Friday, June 24, 2011

33 weeks LMP

There is a certain irony to being to a researcher who studies mortality risk early in life, and also a soon-to-be father. Sometimes I feel I know way too much about certain topics.

Thursday, June 23, 2011

Decreasing population, increasing density

The Institute where I work is built on land that used to be part of huge East German ship building facility. The facility folded shortly after the German Democratic Republic did. The buildings were, for the most part, left derelict. One of the former factory buildings has been converted into an indoor shopping center. Each store is its own single story box built into the bottom of the cavernous factory building, with walkways and cranes still hanging overhead. Most of the other buildings have been torn down, and ~15 waterfront apartment buildings have been built (or are being built) on the land, most just within the two years I have been here. Apartments in these new buildings are on the expensive side for Rostock, but are filling up fast. One or two huge windowless cement monstrosities (one holds a dance club called The Bunker) remain, as well as a couple of older brick warehouses that have been refurbished. One is being used as a temporary home for the Rostock Volkstheater (community theater) while their main hall is closed for fire-code violations. It feels as though a new, fairly fancy, neighborhood is simply sprouting from the root-system of the old shipyards, among the remaining shells, foundations and train tracks to nowhere.

The demand for housing that fuels all this building is a story of migration. Rostock is Mecklenberg-Vorpomern, the least densely populated state in Germany, and a state that has steadily lost population since reunification. Many of the outylying villages are dominated by abandoned buildings. Apartment complexes on the outer edges of Rostock, plunked down in the middle of fields by the communist planners, now offer multiple months of free rent to anyone who will move in and still are emptying out. Rostock is full of college students, who don’t want to be on the outskirts in half empty buildings, and an aging population of long-term residents, who don’t either. The more abandoned the outskirts get, the strong the incentive to move toward the city center. So the center of Rostock is becoming denser even as the state loses population.

Monday, June 20, 2011

A name but no face

The first time I saw one? I was out in the rowboat, only a couple of hundred feet from our dock, and had, for whatever reason, dropped an oar over the side. I was probably 11, so there is a good chance I had dropped it on purpose, so as to be able to retrieve it. As I was reaching for the oar, I noticed a little white circle, mostly translucent, maybe the size of a dime, floating just under the oar. My hand retracted as the word 'jellyfish' formed in my brain. But I had swum in this lake many hundreds of times and never been stung, or heard that anyone else had. It wafted back and forth in the wavelets I created as I wiggled down in the boat to get a closer look. I held still and eventually so did it. Definitely a jellyfish, or something very similar to one. I watched it until it sank down into the dark silky water and out of view. I imagined it going back down to its secret world and hidden life. I imagined following it and learning.

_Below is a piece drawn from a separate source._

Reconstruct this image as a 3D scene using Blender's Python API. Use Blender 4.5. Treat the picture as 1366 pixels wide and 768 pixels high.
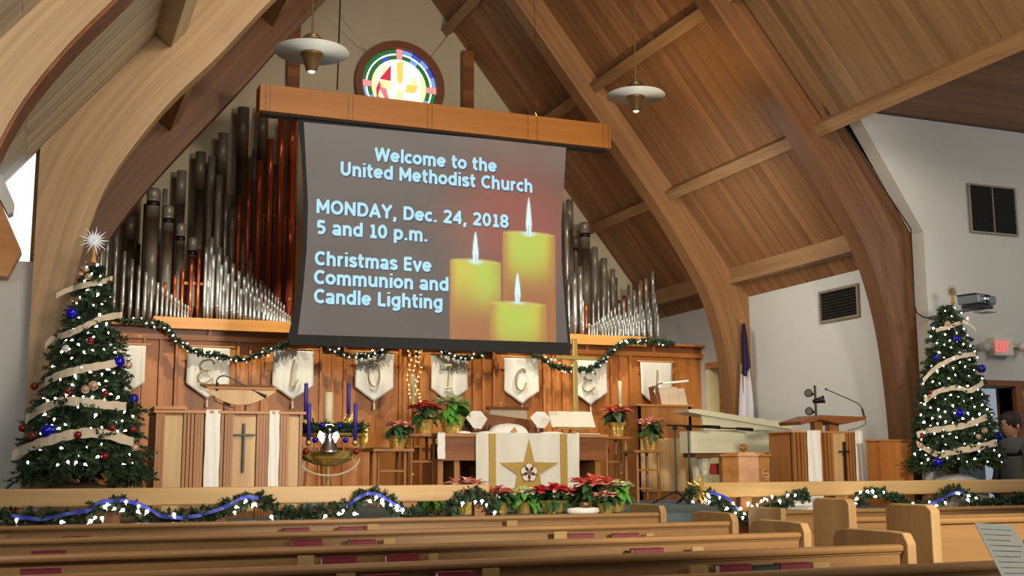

The oar by this time was far enough away that I had to jump in and get it. I did this with some reluctance, having been stung too many times before, by jellyfish at summer camp on the Chesapeake Bay, and the previous winter in Florida by a Portuguese Man-o-War. Like every swim in the lake before and since, no stings.

My mother afterwards told me that there were freshwater jellyfish in the lake, but only occasionally, and not as many as my grandfather described from when he was a boy. I’ve seen them occasionally since, usually only on really hot days, one or two at a time. I only recently learned their name, Craspedacusta sowerbyi, when they were suggested to me as a possible study organism. Looking them up, finding that they had been studied down to the molecular, I realized I already knew this organism, but only as scattered phantasms floating by on summer days.

Sunday, June 05, 2011

name for a principle?

There is a principle that I want to refer to in an upcoming talk, but I can't find a name for it. Someone must have named it after themselves by now. It is related to Ockham's razor, and to parsimony, but is distinct.

The principle is that an explanation for a pattern should preferably be applicable as broadly as the pattern is observed, but not more broadly. For example, an evolutionary explanation for group living that can be applied to all the group-living insects is preferable to an explanation that works only for one species of ant. The explanation should preferably not explain the pattern more broadly than it occurs. For example, an explanation for the fusion reaction of the sun merely in terms of the presence of hydrogen would also tend to predict fusion in many other contexts where it does not generally occur, making this explanation less desirable than a more complex one which also specifies the need for the physical conditions which encourage the hydrogen to fuse.

This is the sort of logical statement that is so obvious as to rarely need to be said, yet I need to say it for this talk. If you know what I should call it, please let me know.